Let us also be clear: a few donations from a few of the many, many multimillionaires in San Francisco aren't going to solve the problem. It's pathetic to see the mayor of one of the world's great cities begging for alms from the same people who have helped create the economic conditions that make it so difficult for the city to provide for its residents' basic human needs.

There are exceptions, but for the most part, the wealthy and powerful of San Francisco — with the acquiescence of Newsom — have put their considerable resources to bear over the years pushing for low taxes, cuts in city services, and reductions in the money that goes to the poorest residents of this town. Care Not Cash, Newsom's signature policy measure, was a cruel attack on welfare recipients. His budgets have put hefty raises for police officers above the needs of public housing residents. And now he acts like a little charity, a few crumbs from the swells, will turn things around.

If Newsom really wants to take his rich pals on tours of the city's public housing wasteland, we can suggest a different educational monologue.
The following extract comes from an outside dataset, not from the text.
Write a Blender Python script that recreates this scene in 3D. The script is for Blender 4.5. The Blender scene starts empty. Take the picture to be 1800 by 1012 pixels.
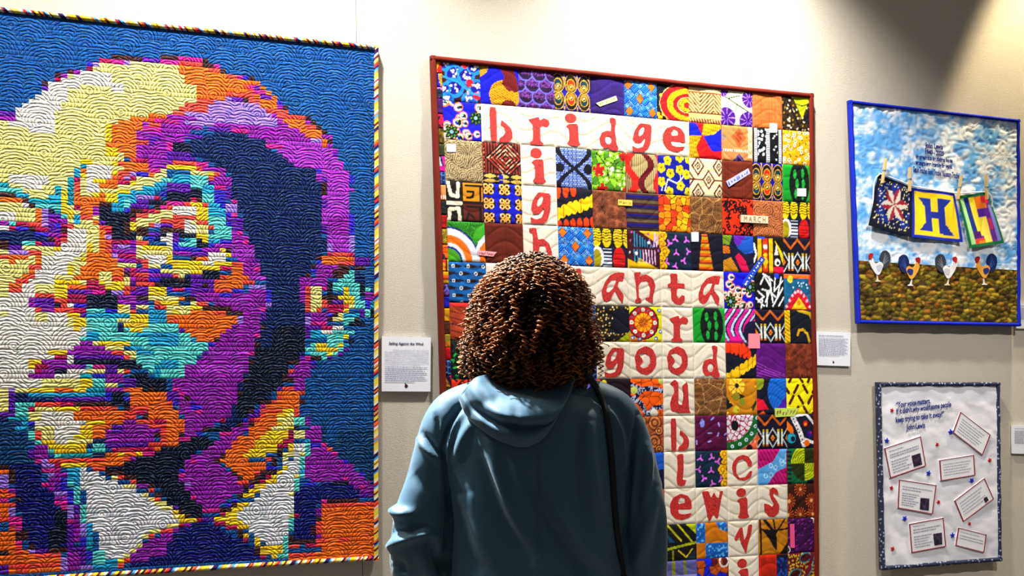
import bpy, bmesh, math, random
import numpy as np
from mathutils import Vector, Matrix
from mathutils.bvhtree import BVHTree
from mathutils.geometry import tessellate_polygon

# ---------------------------------------------------------------- camera, world, lights, exposure
SC = bpy.context.scene
COL = SC.collection
cam_d = bpy.data.cameras.new('camera'); cam = bpy.data.objects.new('camera', cam_d); COL.objects.link(cam)
cam_d.sensor_width = 36.0; cam_d.lens = 35.0; cam_d.shift_y = 144.0 / 1800.0; cam_d.clip_start = 0.05
cam.location = (0, 0, 1.5); cam.rotation_euler = (math.radians(90), 0, 0)
SC.camera = cam
SC.view_settings.view_transform = 'Standard'; SC.view_settings.look = 'None'
SC.view_settings.gamma = 1.0; SC.view_settings.use_curve_mapping = False
SC.view_settings.exposure = 0.12
wd = bpy.data.worlds.new('room_air'); SC.world = wd; wd.use_nodes = True
wd.node_tree.nodes['Background'].inputs[0].default_value = (0.92, 0.95, 1.0, 1)
wd.node_tree.nodes['Background'].inputs[1].default_value = 0.105

_T = math.radians(18.3)
def WP(s, h, out=0.0):
    """point on the gallery wall: s along it, h above eye level, out = distance from it"""
    return Vector((s * math.cos(_T) + out * math.sin(_T), 4.1 + s * math.sin(_T) - out * math.cos(_T), 1.5 + h))
def spot_lamp(s, h, out, aim_out, energy, size, blend, col, radius=0.04, aim_s=None, aim_h=-1.5):
    d = bpy.data.lights.new('washer_or_added_spot', 'SPOT'); d.energy = energy; d.spot_size = math.radians(size); d.spot_blend = blend
    d.color = col; d.shadow_soft_size = radius
    o = bpy.data.objects.new('washer_or_added_spot', d); COL.objects.link(o); o.location = WP(s, h, out)
    t = WP(s if aim_s is None else aim_s, aim_h, aim_out) - o.location
    o.rotation_euler = t.to_track_quat('-Z', 'Y').to_euler()
    return o
WARM = (1.0, 0.95, 0.87)
LAMPS = []
for s_, e1, e2 in ((-1.0, 130, 310), (0.82, 120, 345), (-2.9, 95, 260)):
    LAMPS.append(spot_lamp(s_, 2.45, 0.62, 0.0, e1, 92, 1.0, WARM, 0.06, aim_h=1.45))      # the beam of a wall washer
    LAMPS.append(spot_lamp(s_, 2.45, 0.70, 0.34, e2, 112, 0.7, WARM, 0.06))     # and its spill
LAMPS.append(spot_lamp(2.70, 2.75, 0.34, 0.22, 420, 47, 0.35, (1.0, 0.83, 0.50), 0.05))
def added_spot(p, t, e, size, col):
    o = spot_lamp(0, 0, 0, 0, e, size, .8, col, .08); o.location = p; o.rotation_euler = (Vector(t) - Vector(p)).to_track_quat('-Z', 'Y').to_euler(); return o
added_spot((-1.7, 2.95, 4.4), (0.0, 2.25, 1.38), 3400, 30, (0.90, 0.96, 1.0))  # unseen key spot, added to brighten the visitor's left shoulder and hair edges
def added_fill(x, y, z, sx, sy, e, col):  # unseen area fill, added to brighten the lower wall and shoulder tops
    d = bpy.data.lights.new('added_fill_panel', 'AREA'); d.shape = 'RECTANGLE'; d.size = sx; d.size_y = sy; d.energy = e; d.color = col
    o = bpy.data.objects.new('added_fill_panel', d); COL.objects.link(o); o.location = (x, y, z); return o
added_fill(-1.6, 2.0, 4.6, 1.2, 0.6, 20, (0.92, 0.96, 1.0))
added_fill(2.0, 2.4, 4.6, 1.2, 0.6, 8, (1.0, 0.95, 0.86))
added_spot((2.7, 1.5, 4.5), (1.75, 4.68, 0.8), 480, 40, (1.0, 0.96, 0.89))  # unseen flood, added to lift the white quilt and lower right wall

# ---------------------------------------------------------------- helpers
def lin(c):
    a = np.asarray(c, float)[..., :3] / 255.0
    return np.where(a <= 0.04045, a / 12.92, ((a + 0.055) / 1.055) ** 2.4)
def tag(o, label=None, cat=None, group=None, kind=None):
    for k, v in (('label', label), ('category', cat), ('group', group), ('kind', kind)):
        if v: o[k] = v
    return o
def link(name, me, mat=None, parent=None, loc=None):
    o = bpy.data.objects.new(name, me); COL.objects.link(o)
    if mat is not None and me is not None and not me.materials: me.materials.append(mat)
    if parent is not None: o.parent = parent
    if loc is not None: o.location = loc
    return o
def empty(name, loc, rz=0.0):
    o = bpy.data.objects.new(name, None); COL.objects.link(o); o.location = loc; o.rotation_euler = (0, 0, rz); o.empty_display_size = 0.1
    return o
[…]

Rather than trying to summon up some patrician pity, Newsom ought to say:

This is what the antitax policies that have fattened all your wallets have created. This is what happens when the city lets market-rate developers determine housing policy. This, frankly, is what you get when you rely on the private sector to set public policy.

And if he really wants to address the public housing problem, he should tell the powerful interests who support him that he wants their backing for some serious new revenue measures — say, a hefty increase in the real estate transfer tax — to fund affordable housing in San Francisco.